* start Data for processing *

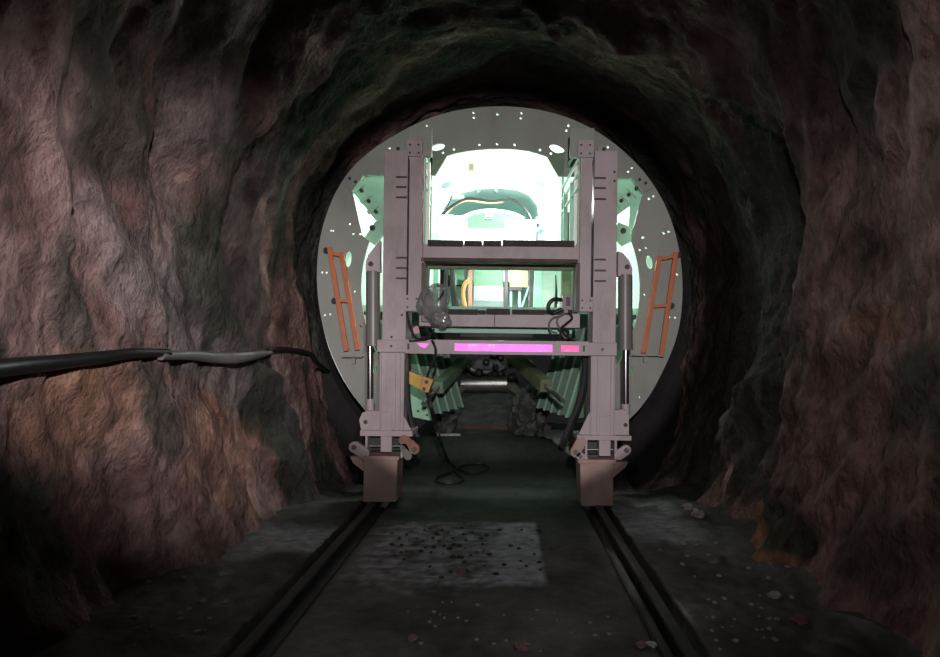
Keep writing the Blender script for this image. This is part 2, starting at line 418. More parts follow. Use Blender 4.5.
# ---------------------------------------------------------------- gantry
G = thing('work_gantry', 'pinkish white steel portal gantry with two deck levels standing on the rails before the shield', 'gantry', (-0.06, 0.2, 0.045))
GY = 0.0
def gantry_leg(L):
    """L maps a px table measured on the left/right leg"""
    k = L
    c = obj('column', pbox(MB(), *k['col'], GY, GY + .42, .006), 'paint', G)
    for (x0, x1, y) in k['slots']:
        obj('weld_slot', pbox(MB(), x0, y - .9, x1, y + .9, GY - .004, GY + .02, .002), 'dark', c)
    for (x, y) in k['dots']:
        p = at(x, y, GY); obj('bolt_hole', MB().cyl(p + Vector((0, -.004, 0)), p + Vector((0, .02, 0)), .013, 12), 'dark', c)
    p1 = obj('inner_post', pbox(MB(), *k['post'], GY + .03, GY + .30, .005), 'paint', G)
    x0, y0, x1, y1 = k['post']
    pbx = MB(); e = (x1 if L is LEFT else x0)
    pbox(pbx, e - 1.2, y0 + 2, e + 1.2, y1 - 4, GY + .015, GY + .05); obj('post_edge', pbx, 'rust', p1)
    b = obj('splice_plate', pbox(MB(), *k['bracket'], GY - .012, GY + .05, .003), 'paint', G)
    x0, y0, x1, y1 = k['bracket']
    for fx in (.2, .8):
        for fy in (.24, .76):
            p = at(x0 + (x1 - x0) * fx, y0 + (y1 - y0) * fy, GY - .012)
            obj('bolt', MB().cyl(p + Vector((0, -.008, 0)), p + Vector((0, .01, 0)), .011, 6), 'dark', b)
    cp = obj('top_cap', pbox(MB(), *k['cap'], GY + .05, GY + .11, .004), 'plate', G)
    cq = obj('cap_plate', pbox(MB(), *k['cap2'], GY + .0, GY + .06, .003), 'paint', G)
    x0, y0, x1, y1 = k['cap2']
    for fx in (.2, .75):
        for fy in (.3, .8):
            p = at(x0 + (x1 - x0) * fx, y0 + (y1 - y0) * fy, GY)
            obj('bolt', MB().cyl(p + Vector((0, -.008, 0)), p + Vector((0, .01, 0)), .012, 6), 'dark', cq)
    lg = obj('lifting_lug', pq(MB(), k['lug'], GY + .16, GY + .2, .002), 'plate', G)
    p = at(*k['lughole'], GY + .155); obj('lug_hole', MB().cyl(p, p + Vector((0, .05, 0)), .02, 14), 'dark', lg)
    cl = obj('clamp_collar', pbox(MB(), *k['collar'], GY - .03, GY + .46, .006), 'paint', G)
    p = at((k['collar'][0] + k['collar'][2]) / 2, (k['collar'][1] + k['collar'][3]) / 2, GY - .03)
    obj('bolt', MB().cyl(p + Vector((0, -.012, 0)), p + Vector((0, .01, 0)), .015, 6), 'paint_dark', cl)
    x0, y0, x1, y1 = k['tele']; w = x1 - x0
    t = MB(); pbox(t, x0, y0, x1, y1, GY + .02, GY + .38, .004)
    tl = obj('telescopic_leg', t, 'paint', G)
    rb = MB()
    for a, bb in ((.0, .10), (.26, .66), (.78, .86), (.93, 1.0)):
        pbox(rb, x0 + w * a, y0 + 1, x0 + w * bb, y1 - 1, GY + .0, GY + .03, .003)
    obj('leg_rib', rb, 'paint', tl)
    x0, y0, x1, y1 = k['tongue']; obj('tongue', pbox(MB(), x0, y0, x1, y1, GY - .01, GY + .12, .004), 'paint', G)
    obj('base_plate', pbox(MB(), *k['base'], GY - .03, GY + .40, .004), 'paint', G)
    cb = obj('clevis_block', pq(MB(), k['clevis'], GY + .02, GY + .16, .004), 'paint', G)
    p = at(*k['clevhole'], GY + .02); obj('pin_hole', MB().cyl(p + Vector((0, -.005, 0)), p + Vector((0, .06, 0)), .022, 14), 'dark', cb)
    obj('gusset', pq(MB(), k['gusset'], GY + .05, GY + .08, .002), 'paint', G)
    # open hinge box under the base plate
    x0, y0, x1, y1 = k['frame']
    f = MB()
    pbox(f, x0, y0, x0 + 2.5, y1, GY - .02, GY + .34, .003); pbox(f, x1 - 2.5, y0, x1, y1, GY - .02, GY + .34, .003)
    pbox(f, x0, y0, x1, y1, GY + .30, GY + .34)
    hb = obj('hinge_box', f, 'paint', G)
    obj('hinge_recess', pbox(MB(), x0 + 2.5, y0 + 1, x1 - 2.5, y1 - 3, GY + .22, GY + .28), 'dark', hb)
    a, bq = at(x0 - 1, (y0 + y1) / 2 - 1, GY + .08), at(x1 + 1, (y0 + y1) / 2 - 1, GY + .08)
    obj('hinge_pin', MB().cyl(a, bq, .012, 12), 'steel', hb, True)
    a, bq = at(x0, y1 - 5, GY + .16), at(x1, y1 - 5, GY + .16); obj('hinge_bar', MB().cyl(a, bq, .03, 12), 'dark', hb, True)
    for q in k['tabs']:
        (ax, ay), (bx, by), r, mt = q
        a, bq = at(ax, ay, GY - .03), at(bx, by, GY - .03); m = MB()
        dv = (bq - a); nrm = Vector((dv.z, 0, -dv.x)).normalized(); rr = r * .01045; pts = []
        ang = math.atan2(dv.z, dv.x)
        for i in range(9):
            th = ang - PI / 2 + PI * i / 8; pts.append((bq.x + rr * math.cos(th), bq.z + rr * math.sin(th)))
        for i in range(9):
            th = ang + PI / 2 + PI * i / 8; pts.append((a.x + rr * math.cos(th), a.z + rr * math.sin(th)))
        m.prism(pts, GY - .045, GY + .02, .003)
        tb = obj('hinge_lug', m, mt, G)
        obj('lug_pin', MB().cyl(bq + Vector((0, -.04, 0)), bq + Vector((0, .02, 0)), rr * .45, 14), 'paint_dark', tb, True)
    ft = obj('foot_block', pq(MB(), k['foot'], GY - .06, GY + .34, .006), 'foot', G)
    x0, y0, x1, y1 = k['rim']; obj('foot_rim', pbox(MB(), x0, y0, x1, y1, GY - .075, GY + .36, .003), 'foot', ft)
    obj('foot_ear', pq(MB(), k['ear'], GY + .0, GY + .1, .003), 'foot', ft)
    return c
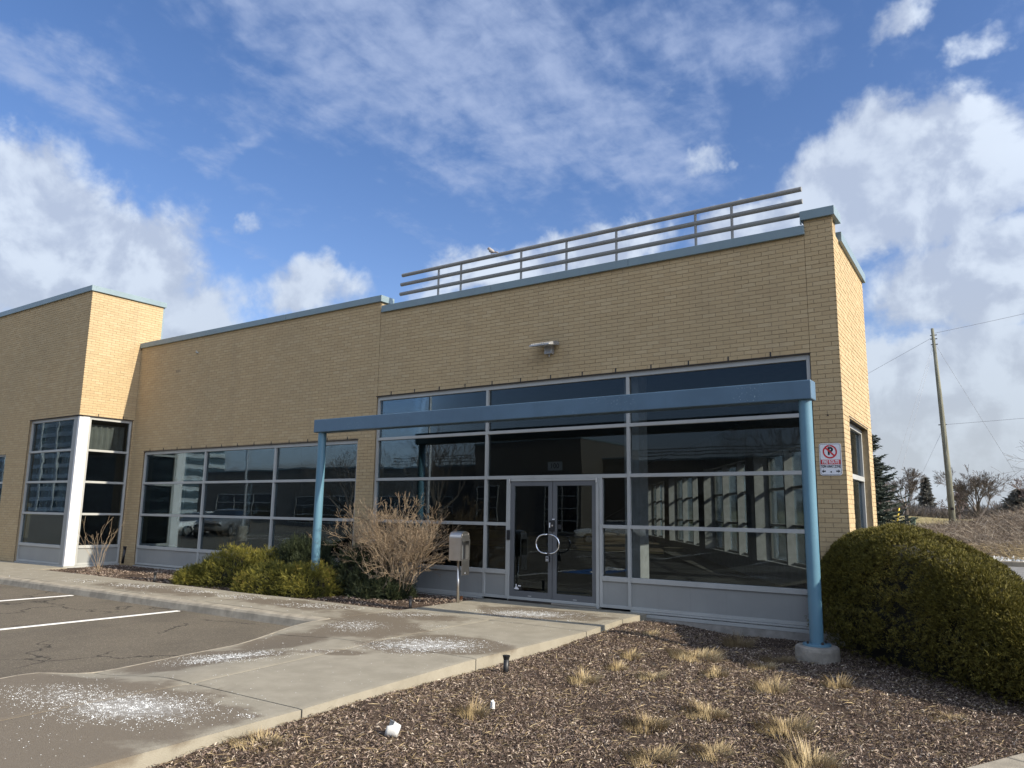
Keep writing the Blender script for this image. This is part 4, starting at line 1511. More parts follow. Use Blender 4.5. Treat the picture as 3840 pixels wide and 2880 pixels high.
for a_, z_ in ((cx_, .437), (SW / 2 + .002, .050)):
    MB().tube([FG.p(a_, .004, z_), FG.p(a_, .0085, z_)], .0115, 12).tube([FG.p(a_, .0085, z_), FG.p(a_, .0105, z_)], .007, 12).build('screw', M['black_plastic'] if z_ < .2 else M['galvanised'], sg)

# ------------------------------------------------------------------ mailbox, lockbox, sprinklers, small things
mbx = empty('mailbox', (-0.42, -0.85, -0.05), "stainless arched mailbox on a thin post, its flap hanging open", "mailbox")
FM = Frame((-0.56, -0.97, 0), (1, 0, 0), (0, -1, 0))
x0, x1, y0, y1, z0, z1 = -0.57, -0.31, -1.0, -0.74, 0.735, 1.135
arch = [(y0, z0), (y1, z0), (y1, z1)] + [((y0 + y1) / 2 + (y1 - y0) / 2 * math.cos(a), z1 + 0.115 * math.sin(a)) for a in np.linspace(0.15, PI - 0.15, 12)] + [(y0, z1)]
m = MB()
n = len(arch)
# shell, open at the front (+x): back, sides, recessed dark plate
m.v += [(x0, y, z) for y, z in arch] + [(x1, y, z) for y, z in arch]
m.f.append(tuple(range(n)))
for k in range(n):
    m.f.append((k, (k + 1) % n, n + (k + 1) % n, n + k))
m.build('box', M['steel_brushed'], mbx, recalc=True)
fr_ = MB()
fr_.box(x1 - .005, x1 + .012, y0 + .004, y0 + .03, z0 + .005, z1 - .02).box(x1 - .005, x1 + .012, y1 - .03, y1 - .004, z0 + .005, z1 - .02)
fr_.box(x1 - .006, x1 + .011, y0 + .03, y1 - .03, z0 + .005, z0 + .03).box(x1 - .006, x1 + .011, y0 + .03, y1 - .03, z1 - .06, z1 - .02)
fr_.build('front_frame', M['steel_brushed'], mbx)
MB().box(x1 - .02, x1 + .006, y0 + .02, y1 - .02, z1 - .019, z1 + .05).build('slot_flap', M['steel_brushed'], mbx, bevel=.004)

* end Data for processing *

=== Work instructions ===
Filter for "part". Return all lines that hold it.

=== Result of the task ===
Keep writing the Blender script for this image. This is part 2, starting at line 418. More parts follow. Use Blender 4.5.
Keep writing the Blender script for this image. This is part 4, starting at line 1511. More parts follow. Use Blender 4.5. Treat the picture as 3840 pixels wide and 2880 pixels high.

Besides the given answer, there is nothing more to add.